--- Begin Recorded data ---

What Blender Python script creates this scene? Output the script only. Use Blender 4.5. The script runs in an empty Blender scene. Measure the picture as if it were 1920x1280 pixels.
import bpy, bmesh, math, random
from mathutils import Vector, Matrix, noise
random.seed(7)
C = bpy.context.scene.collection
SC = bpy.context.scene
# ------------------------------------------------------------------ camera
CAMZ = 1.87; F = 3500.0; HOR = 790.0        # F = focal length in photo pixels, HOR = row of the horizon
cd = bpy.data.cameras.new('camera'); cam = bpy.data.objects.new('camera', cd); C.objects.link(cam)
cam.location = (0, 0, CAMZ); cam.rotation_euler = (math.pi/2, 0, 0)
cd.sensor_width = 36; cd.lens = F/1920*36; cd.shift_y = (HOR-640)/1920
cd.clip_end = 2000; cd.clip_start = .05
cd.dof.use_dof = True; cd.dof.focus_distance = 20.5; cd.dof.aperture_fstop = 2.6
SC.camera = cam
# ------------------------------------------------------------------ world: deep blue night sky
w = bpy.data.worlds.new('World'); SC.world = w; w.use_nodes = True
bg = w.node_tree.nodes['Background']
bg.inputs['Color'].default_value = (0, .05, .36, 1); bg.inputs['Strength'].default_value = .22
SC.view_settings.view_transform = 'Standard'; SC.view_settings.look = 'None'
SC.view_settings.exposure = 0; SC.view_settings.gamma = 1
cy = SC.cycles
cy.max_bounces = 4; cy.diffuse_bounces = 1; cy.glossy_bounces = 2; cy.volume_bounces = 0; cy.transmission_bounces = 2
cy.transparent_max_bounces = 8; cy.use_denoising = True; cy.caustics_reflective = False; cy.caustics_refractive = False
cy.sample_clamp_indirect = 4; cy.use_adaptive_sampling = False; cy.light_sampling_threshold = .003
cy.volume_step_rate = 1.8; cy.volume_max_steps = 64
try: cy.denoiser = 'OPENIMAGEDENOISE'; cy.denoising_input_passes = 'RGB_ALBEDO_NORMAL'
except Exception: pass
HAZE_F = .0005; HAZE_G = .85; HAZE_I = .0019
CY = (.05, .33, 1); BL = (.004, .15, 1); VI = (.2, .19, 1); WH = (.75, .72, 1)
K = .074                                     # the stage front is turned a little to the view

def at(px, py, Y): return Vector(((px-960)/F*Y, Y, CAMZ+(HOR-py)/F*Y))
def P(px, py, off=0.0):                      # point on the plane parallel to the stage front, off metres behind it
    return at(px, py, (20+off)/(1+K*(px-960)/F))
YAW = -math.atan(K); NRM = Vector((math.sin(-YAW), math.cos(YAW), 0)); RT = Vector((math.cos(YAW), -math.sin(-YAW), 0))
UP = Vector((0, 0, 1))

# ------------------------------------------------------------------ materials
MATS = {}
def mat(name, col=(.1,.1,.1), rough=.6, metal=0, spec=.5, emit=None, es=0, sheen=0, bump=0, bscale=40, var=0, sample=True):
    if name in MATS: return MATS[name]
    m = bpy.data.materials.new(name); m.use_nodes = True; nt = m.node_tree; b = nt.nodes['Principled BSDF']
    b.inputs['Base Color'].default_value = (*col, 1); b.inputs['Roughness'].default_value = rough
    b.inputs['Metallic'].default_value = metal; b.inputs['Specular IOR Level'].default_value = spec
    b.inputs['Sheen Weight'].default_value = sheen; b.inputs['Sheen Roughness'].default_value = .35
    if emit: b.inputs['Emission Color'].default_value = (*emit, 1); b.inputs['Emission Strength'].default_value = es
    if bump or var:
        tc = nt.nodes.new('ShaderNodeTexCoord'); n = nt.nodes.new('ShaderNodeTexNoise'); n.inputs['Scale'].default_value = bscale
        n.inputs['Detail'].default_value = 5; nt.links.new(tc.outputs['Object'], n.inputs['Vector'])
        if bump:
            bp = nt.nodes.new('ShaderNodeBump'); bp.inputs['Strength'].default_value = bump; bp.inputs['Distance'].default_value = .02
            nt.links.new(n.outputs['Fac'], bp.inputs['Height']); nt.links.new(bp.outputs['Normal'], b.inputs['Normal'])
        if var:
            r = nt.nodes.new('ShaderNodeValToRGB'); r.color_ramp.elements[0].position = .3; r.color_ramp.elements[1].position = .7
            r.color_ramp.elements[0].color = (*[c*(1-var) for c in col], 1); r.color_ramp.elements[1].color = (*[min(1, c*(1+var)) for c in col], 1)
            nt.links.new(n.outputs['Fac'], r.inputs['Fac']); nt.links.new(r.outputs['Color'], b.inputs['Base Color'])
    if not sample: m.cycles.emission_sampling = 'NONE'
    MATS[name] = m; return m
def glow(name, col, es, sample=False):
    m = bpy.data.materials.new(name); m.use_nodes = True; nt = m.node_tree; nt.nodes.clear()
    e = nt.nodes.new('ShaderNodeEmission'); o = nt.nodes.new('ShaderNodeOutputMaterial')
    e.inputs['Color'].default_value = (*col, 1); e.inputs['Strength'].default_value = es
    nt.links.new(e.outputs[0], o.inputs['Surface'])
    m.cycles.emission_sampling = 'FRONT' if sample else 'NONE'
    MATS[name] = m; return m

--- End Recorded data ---

Given instruction
Show the data once more, exactly as it was written.

Answer in full
What Blender Python script creates this scene? Output the script only. Use Blender 4.5. The script runs in an empty Blender scene. Measure the picture as if it were 1920x1280 pixels.
import bpy, bmesh, math, random
from mathutils import Vector, Matrix, noise
random.seed(7)
C = bpy.context.scene.collection
SC = bpy.context.scene
# ------------------------------------------------------------------ camera
CAMZ = 1.87; F = 3500.0; HOR = 790.0        # F = focal length in photo pixels, HOR = row of the horizon
cd = bpy.data.cameras.new('camera'); cam = bpy.data.objects.new('camera', cd); C.objects.link(cam)
cam.location = (0, 0, CAMZ); cam.rotation_euler = (math.pi/2, 0, 0)
cd.sensor_width = 36; cd.lens = F/1920*36; cd.shift_y = (HOR-640)/1920
cd.clip_end = 2000; cd.clip_start = .05
cd.dof.use_dof = True; cd.dof.focus_distance = 20.5; cd.dof.aperture_fstop = 2.6
SC.camera = cam
# ------------------------------------------------------------------ world: deep blue night sky
w = bpy.data.worlds.new('World'); SC.world = w; w.use_nodes = True
bg = w.node_tree.nodes['Background']
bg.inputs['Color'].default_value = (0, .05, .36, 1); bg.inputs['Strength'].default_value = .22
SC.view_settings.view_transform = 'Standard'; SC.view_settings.look = 'None'
SC.view_settings.exposure = 0; SC.view_settings.gamma = 1
cy = SC.cycles
cy.max_bounces = 4; cy.diffuse_bounces = 1; cy.glossy_bounces = 2; cy.volume_bounces = 0; cy.transmission_bounces = 2
cy.transparent_max_bounces = 8; cy.use_denoising = True; cy.caustics_reflective = False; cy.caustics_refractive = False
cy.sample_clamp_indirect = 4; cy.use_adaptive_sampling = False; cy.light_sampling_threshold = .003
cy.volume_step_rate = 1.8; cy.volume_max_steps = 64
try: cy.denoiser = 'OPENIMAGEDENOISE'; cy.denoising_input_passes = 'RGB_ALBEDO_NORMAL'
except Exception: pass
HAZE_F = .0005; HAZE_G = .85; HAZE_I = .0019
CY = (.05, .33, 1); BL = (.004, .15, 1); VI = (.2, .19, 1); WH = (.75, .72, 1)
K = .074                                     # the stage front is turned a little to the view

def at(px, py, Y): return Vector(((px-960)/F*Y, Y, CAMZ+(HOR-py)/F*Y))
def P(px, py, off=0.0):                      # point on the plane parallel to the stage front, off metres behind it
    return at(px, py, (20+off)/(1+K*(px-960)/F))
YAW = -math.atan(K); NRM = Vector((math.sin(-YAW), math.cos(YAW), 0)); RT = Vector((math.cos(YAW), -math.sin(-YAW), 0))
UP = Vector((0, 0, 1))

# ------------------------------------------------------------------ materials
MATS = {}
def mat(name, col=(.1,.1,.1), rough=.6, metal=0, spec=.5, emit=None, es=0, sheen=0, bump=0, bscale=40, var=0, sample=True):
    if name in MATS: return MATS[name]
    m = bpy.data.materials.new(name); m.use_nodes = True; nt = m.node_tree; b = nt.nodes['Principled BSDF']
    b.inputs['Base Color'].default_value = (*col, 1); b.inputs['Roughness'].default_value = rough
    b.inputs['Metallic'].default_value = metal; b.inputs['Specular IOR Level'].default_value = spec
    b.inputs['Sheen Weight'].default_value = sheen; b.inputs['Sheen Roughness'].default_value = .35
    if emit: b.inputs['Emission Color'].default_value = (*emit, 1); b.inputs['Emission Strength'].default_value = es
    if bump or var:
        tc = nt.nodes.new('ShaderNodeTexCoord'); n = nt.nodes.new('ShaderNodeTexNoise'); n.inputs['Scale'].default_value = bscale
        n.inputs['Detail'].default_value = 5; nt.links.new(tc.outputs['Object'], n.inputs['Vector'])
        if bump:
            bp = nt.nodes.new('ShaderNodeBump'); bp.inputs['Strength'].default_value = bump; bp.inputs['Distance'].default_value = .02
            nt.links.new(n.outputs['Fac'], bp.inputs['Height']); nt.links.new(bp.outputs['Normal'], b.inputs['Normal'])
        if var:
            r = nt.nodes.new('ShaderNodeValToRGB'); r.color_ramp.elements[0].position = .3; r.color_ramp.elements[1].position = .7
            r.color_ramp.elements[0].color = (*[c*(1-var) for c in col], 1); r.color_ramp.elements[1].color = (*[min(1, c*(1+var)) for c in col], 1)
            nt.links.new(n.outputs['Fac'], r.inputs['Fac']); nt.links.new(r.outputs['Color'], b.inputs['Base Color'])
    if not sample: m.cycles.emission_sampling = 'NONE'
    MATS[name] = m; return m
def glow(name, col, es, sample=False):
    m = bpy.data.materials.new(name); m.use_nodes = True; nt = m.node_tree; nt.nodes.clear()
    e = nt.nodes.new('ShaderNodeEmission'); o = nt.nodes.new('ShaderNodeOutputMaterial')
    e.inputs['Color'].default_value = (*col, 1); e.inputs['Strength'].default_value = es
    nt.links.new(e.outputs[0], o.inputs['Surface'])
    m.cycles.emission_sampling = 'FRONT' if sample else 'NONE'
    MATS[name] = m; return m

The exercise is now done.